Le juge des référés du Conseil d’État suspend l’exécution du décret du 10 mai 2016 relatif au registre public des trusts.
Peu connu en droit français, le trust est un outil juridique usuel dans les systèmes de common law. Il permet à une personne appelée « constituant » de désigner un « administrateur » en vue de gérer des biens dédiés à un usage défini par le contrat créant le trust, qui institue un ou des bénéficiaires. C’est une formule notamment utilisée par certaines personnes pour financer des œuvres d’intérêt général ou régler les modalités de leur succession.
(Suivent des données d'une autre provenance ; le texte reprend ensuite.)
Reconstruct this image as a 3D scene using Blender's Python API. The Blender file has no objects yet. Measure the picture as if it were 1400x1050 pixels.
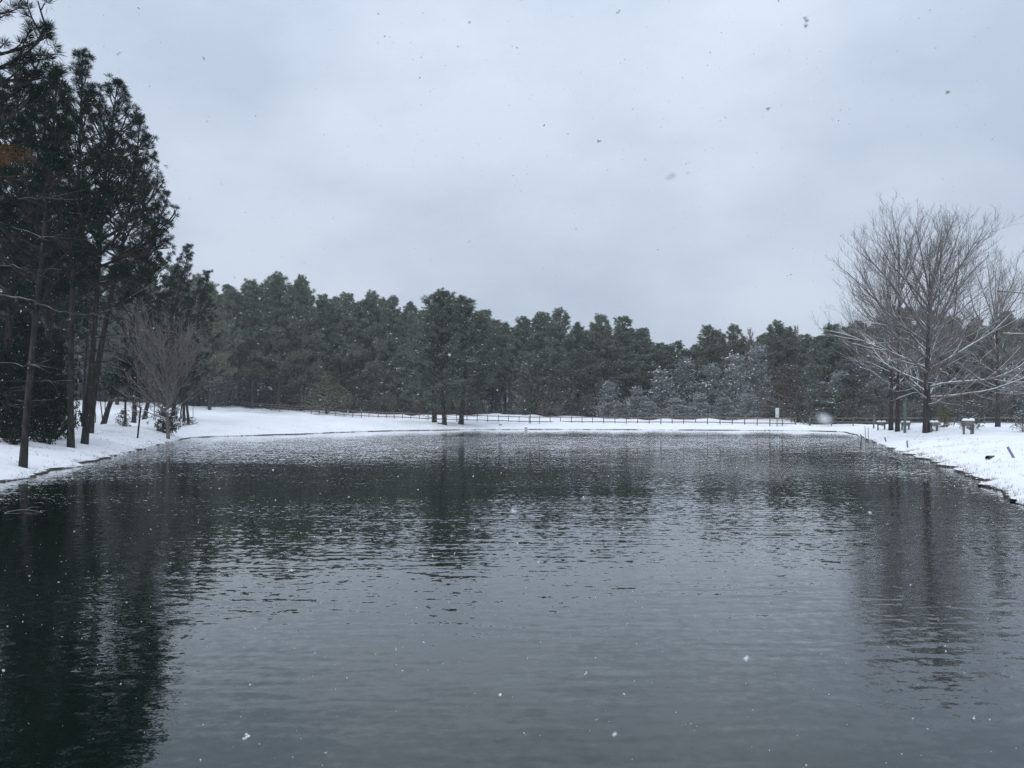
import bpy, math, random
import numpy as np
from mathutils import Vector

# ------------------------------------------------------------------ camera, sky, sun, exposure
scene = bpy.context.scene
COL = scene.collection
F = 1052.0          # focal length in pixels of the 1400 px wide photograph
EYE = 2.7           # eye height over the water
HOR = 560.0         # horizon row in the photograph

cam_data = bpy.data.cameras.new("camera")
cam_data.sensor_width = 36.0
cam_data.lens = 36.0 * F / 1400.0
cam_data.shift_y = (HOR - 525.0) / 1400.0
cam_data.clip_start = 0.02
cam_data.clip_end = 3000.0
cam_data.dof.use_dof = True
cam_data.dof.focus_distance = 60.0
cam_data.dof.aperture_fstop = 7.0
camera = bpy.data.objects.new("camera", cam_data)
camera.location = (0, 0, EYE)
camera.rotation_euler = (math.radians(90), 0, 0)
COL.objects.link(camera)
scene.camera = camera

SUN_EL, SUN_ROT = math.radians(48), math.radians(215)
world = bpy.data.worlds.new("World")
scene.world = world
world.use_nodes = True
wn, wl = world.node_tree.nodes, world.node_tree.links
wn.clear()
w_out = wn.new("ShaderNodeOutputWorld")
w_bg = wn.new("ShaderNodeBackground")
w_bg.inputs["Strength"].default_value = 0.1
sky = wn.new("ShaderNodeTexSky")
sky.sky_type = 'NISHITA'
sky.sun_disc = False
sky.sun_elevation = SUN_EL
sky.sun_rotation = SUN_ROT
sky.air_density = 1.5
sky.dust_density = 4.0
tc = wn.new("ShaderNodeTexCoord")
mp = wn.new("ShaderNodeMapping")
mp.inputs["Scale"].default_value = (1.0, 1.0, 1.9)
wl.new(tc.outputs["Generated"], mp.inputs["Vector"])
n1 = wn.new("ShaderNodeTexNoise")
n1.inputs["Scale"].default_value = 2.3
n1.inputs["Detail"].default_value = 6
n1.inputs["Roughness"].default_value = 0.5
wl.new(mp.outputs[0], n1.inputs["Vector"])
ramp = wn.new("ShaderNodeValToRGB")
ramp.color_ramp.elements[0].position = 0.38
ramp.color_ramp.elements[0].color = (5.1, 5.95, 7.4, 1)
ramp.color_ramp.elements[1].position = 0.60
ramp.color_ramp.elements[1].color = (6.75, 7.65, 8.95, 1)
wl.new(n1.outputs["Fac"], ramp.inputs["Fac"])
# an overcast sky is brighter overhead than at the horizon
sep = wn.new("ShaderNodeSeparateXYZ")
wl.new(tc.outputs["Generated"], sep.inputs[0])
mr = wn.new("ShaderNodeMapRange")
mr.inputs["From Min"].default_value = 0.0
mr.inputs["From Max"].default_value = 1.0
mr.inputs["To Min"].default_value = 0.93
mr.inputs["To Max"].default_value = 1.95
zsq = wn.new("ShaderNodeMath"); zsq.operation = 'MULTIPLY'
wl.new(sep.outputs["Z"], zsq.inputs[0]); wl.new(sep.outputs["Z"], zsq.inputs[1])
wl.new(zsq.outputs[0], mr.inputs["Value"])
vm = wn.new("ShaderNodeVectorMath")
vm.operation = 'SCALE'
wl.new(ramp.outputs["Color"], vm.inputs[0])
wl.new(mr.outputs[0], vm.inputs["Scale"])
mx = wn.new("ShaderNodeMixRGB")
mx.inputs["Fac"].default_value = 0.94
wl.new(sky.outputs["Color"], mx.inputs["Color1"])
wl.new(vm.outputs["Vector"], mx.inputs["Color2"])
wl.new(mx.outputs["Color"], w_bg.inputs["Color"])
wl.new(w_bg.outputs[0], w_out.inputs["Surface"])

sun_data = bpy.data.lights.new("sun", 'SUN')
sun_data.energy = 0.85
sun_data.angle = math.radians(25)
sun_data.color = (1.0, 0.97, 0.93)
sun = bpy.data.objects.new("sun", sun_data)
sun.rotation_euler = (math.radians(90) - SUN_EL, 0, math.radians(180) - SUN_ROT)
COL.objects.link(sun)

scene.view_settings.view_transform = 'Standard'
scene.view_settings.look = 'None'
scene.view_settings.gamma = 1.0
scene.view_settings.exposure = 0.0
scene.cycles.use_denoising = True
scene.cycles.denoising_input_passes = 'RGB_ALBEDO_NORMAL'
scene.cycles.denoising_prefilter = 'NONE'
scene.cycles.use_light_tree = False
scene.cycles.use_adaptive_sampling = False
scene.cycles.max_bounces = 6
scene.cycles.volume_bounces = 1

# ------------------------------------------------------------------ helpers
rng = np.random.RandomState(7)
UP = np.array([0, 0, 1.0])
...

Dans le but d’améliorer la connaissance de l’administration fiscale française sur les trusts institués à l’étranger par les personnes ayant leur résidence fiscale en France, quelle que soit leur nationalité, les trusts sont soumis en France depuis 2011 à une déclaration obligatoire. La loi du 6 décembre 2013 a en outre institué un « registre public des trusts » permettant, selon des modalités renvoyées à un décret, d’avoir librement accès à diverses données personnelles propres aux constituants, aux administrateurs et aux bénéficiaires de trusts. Ce registre fait l’objet du deuxième alinéa de l’article 1649 AB du code général des impôts. Le décret n° 2016-567 du 10 mai 2016 a précisé que ce registre, prenant la forme d’un traitement automatisé de données personnelles, serait librement consultable en ligne par toute personne disposant d’un identifiant électronique, identique à celui qui est utilisé pour remplir la déclaration de revenus dématérialisée, et se conformant à une procédure d’authentification.
Une ressortissante américaine, ayant sa résidence fiscale en France et ayant à ce titre déclaré à l’administration française les trusts qu’elle a constitués dans son pays d’origine en vue de sa succession à venir, a demandé au juge des référés du Conseil d’État de suspendre provisoirement l’exécution de ce décret et de renvoyer au Conseil constitutionnel la question de la conformité de la création de ce registre public, consultable sans restriction ni encadrement, au droit au respect de la vie privée garanti par l’article 2 de la Déclaration des droits de l’homme et du citoyen de 1789.
Le juge des référés a estimé que la nature des informations personnelles accessibles via ce registre et le caractère public de celui-ci pouvaient conduire à la divulgation des intentions testamentaires de l’intéressée, en exposant celle-ci à diverses pressions. Il en a déduit, d’une part, que l’atteinte portée à sa situation personnelle était suffisante pour caractériser une situation d’urgence et, d’autre part, que la critique soulevée vis-à-vis du respect de la vie privée faisait naître, en l’état de l’instruction, un doute sérieux sur la légalité du décret.
Le juge des référés a en outre estimé qu’il y avait lieu de renvoyer au Conseil constitutionnel le deuxième alinéa de l’article 1649 AB du code général des impôts, au titre de la procédure de la question prioritaire de constitutionnalité.
L’exécution du décret du 10 mai 2016 a donc été provisoirement suspendue dans l’attente de la réponse du Conseil constitutionnel, et du jugement par le Conseil d’État sur le fond de l’affaire.